* [Exercise aim]: Restate, word for word, all of the material shown below.

──────── Provided data

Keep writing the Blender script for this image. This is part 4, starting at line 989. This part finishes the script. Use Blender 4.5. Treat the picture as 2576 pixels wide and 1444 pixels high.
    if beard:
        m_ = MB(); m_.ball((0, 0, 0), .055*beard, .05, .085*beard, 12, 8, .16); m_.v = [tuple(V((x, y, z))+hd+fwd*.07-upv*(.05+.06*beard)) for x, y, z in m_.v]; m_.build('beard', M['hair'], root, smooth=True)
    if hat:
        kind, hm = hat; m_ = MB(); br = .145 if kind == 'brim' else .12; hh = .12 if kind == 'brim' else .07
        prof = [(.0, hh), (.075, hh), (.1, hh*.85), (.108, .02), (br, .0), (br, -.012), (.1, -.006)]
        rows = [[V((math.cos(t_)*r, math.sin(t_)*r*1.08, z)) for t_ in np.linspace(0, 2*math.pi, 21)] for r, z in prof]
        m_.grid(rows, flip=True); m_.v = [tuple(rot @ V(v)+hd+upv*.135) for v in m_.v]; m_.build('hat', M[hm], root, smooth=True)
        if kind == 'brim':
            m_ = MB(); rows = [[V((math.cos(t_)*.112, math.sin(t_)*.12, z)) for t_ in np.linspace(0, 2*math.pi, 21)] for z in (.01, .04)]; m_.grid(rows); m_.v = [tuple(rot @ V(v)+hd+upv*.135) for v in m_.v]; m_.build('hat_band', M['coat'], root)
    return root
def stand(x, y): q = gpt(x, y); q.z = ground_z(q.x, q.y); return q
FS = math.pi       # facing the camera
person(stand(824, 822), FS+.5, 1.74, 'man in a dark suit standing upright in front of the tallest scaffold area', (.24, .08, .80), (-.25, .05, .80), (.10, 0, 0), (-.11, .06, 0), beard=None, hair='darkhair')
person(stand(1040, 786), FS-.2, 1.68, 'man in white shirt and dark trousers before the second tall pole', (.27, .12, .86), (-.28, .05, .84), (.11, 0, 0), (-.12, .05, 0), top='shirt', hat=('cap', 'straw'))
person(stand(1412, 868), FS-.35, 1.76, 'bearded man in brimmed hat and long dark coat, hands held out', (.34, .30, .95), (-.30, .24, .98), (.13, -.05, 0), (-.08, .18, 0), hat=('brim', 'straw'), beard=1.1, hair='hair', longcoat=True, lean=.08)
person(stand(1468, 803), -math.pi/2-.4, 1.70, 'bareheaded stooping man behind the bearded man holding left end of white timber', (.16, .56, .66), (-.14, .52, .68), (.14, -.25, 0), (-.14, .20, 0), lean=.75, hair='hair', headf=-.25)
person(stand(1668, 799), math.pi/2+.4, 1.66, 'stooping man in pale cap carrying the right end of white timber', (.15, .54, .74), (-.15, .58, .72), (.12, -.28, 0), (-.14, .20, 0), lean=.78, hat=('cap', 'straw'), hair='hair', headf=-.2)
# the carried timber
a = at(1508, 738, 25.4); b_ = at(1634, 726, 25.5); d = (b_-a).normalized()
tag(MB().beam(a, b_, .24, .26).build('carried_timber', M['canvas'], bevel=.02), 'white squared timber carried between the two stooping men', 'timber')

────────────────

* [Expected answer]:
Keep writing the Blender script for this image. This is part 4, starting at line 989. This part finishes the script. Use Blender 4.5. Treat the picture as 2576 pixels wide and 1444 pixels high.
    if beard:
        m_ = MB(); m_.ball((0, 0, 0), .055*beard, .05, .085*beard, 12, 8, .16); m_.v = [tuple(V((x, y, z))+hd+fwd*.07-upv*(.05+.06*beard)) for x, y, z in m_.v]; m_.build('beard', M['hair'], root, smooth=True)
    if hat:
        kind, hm = hat; m_ = MB(); br = .145 if kind == 'brim' else .12; hh = .12 if kind == 'brim' else .07
        prof = [(.0, hh), (.075, hh), (.1, hh*.85), (.108, .02), (br, .0), (br, -.012), (.1, -.006)]
        rows = [[V((math.cos(t_)*r, math.sin(t_)*r*1.08, z)) for t_ in np.linspace(0, 2*math.pi, 21)] for r, z in prof]
        m_.grid(rows, flip=True); m_.v = [tuple(rot @ V(v)+hd+upv*.135) for v in m_.v]; m_.build('hat', M[hm], root, smooth=True)
        if kind == 'brim':
            m_ = MB(); rows = [[V((math.cos(t_)*.112, math.sin(t_)*.12, z)) for t_ in np.linspace(0, 2*math.pi, 21)] for z in (.01, .04)]; m_.grid(rows); m_.v = [tuple(rot @ V(v)+hd+upv*.135) for v in m_.v]; m_.build('hat_band', M['coat'], root)
    return root
def stand(x, y): q = gpt(x, y); q.z = ground_z(q.x, q.y); return q
FS = math.pi       # facing the camera
person(stand(824, 822), FS+.5, 1.74, 'man in a dark suit standing upright in front of the tallest scaffold area', (.24, .08, .80), (-.25, .05, .80), (.10, 0, 0), (-.11, .06, 0), beard=None, hair='darkhair')
person(stand(1040, 786), FS-.2, 1.68, 'man in white shirt and dark trousers before the second tall pole', (.27, .12, .86), (-.28, .05, .84), (.11, 0, 0), (-.12, .05, 0), top='shirt', hat=('cap', 'straw'))
person(stand(1412, 868), FS-.35, 1.76, 'bearded man in brimmed hat and long dark coat, hands held out', (.34, .30, .95), (-.30, .24, .98), (.13, -.05, 0), (-.08, .18, 0), hat=('brim', 'straw'), beard=1.1, hair='hair', longcoat=True, lean=.08)
person(stand(1468, 803), -math.pi/2-.4, 1.70, 'bareheaded stooping man behind the bearded man holding left end of white timber', (.16, .56, .66), (-.14, .52, .68), (.14, -.25, 0), (-.14, .20, 0), lean=.75, hair='hair', headf=-.25)
person(stand(1668, 799), math.pi/2+.4, 1.66, 'stooping man in pale cap carrying the right end of white timber', (.15, .54, .74), (-.15, .58, .72), (.12, -.28, 0), (-.14, .20, 0), lean=.78, hat=('cap', 'straw'), hair='hair', headf=-.2)
# the carried timber
a = at(1508, 738, 25.4); b_ = at(1634, 726, 25.5); d = (b_-a).normalized()
tag(MB().beam(a, b_, .24, .26).build('carried_timber', M['canvas'], bevel=.02), 'white squared timber carried between the two stooping men', 'timber')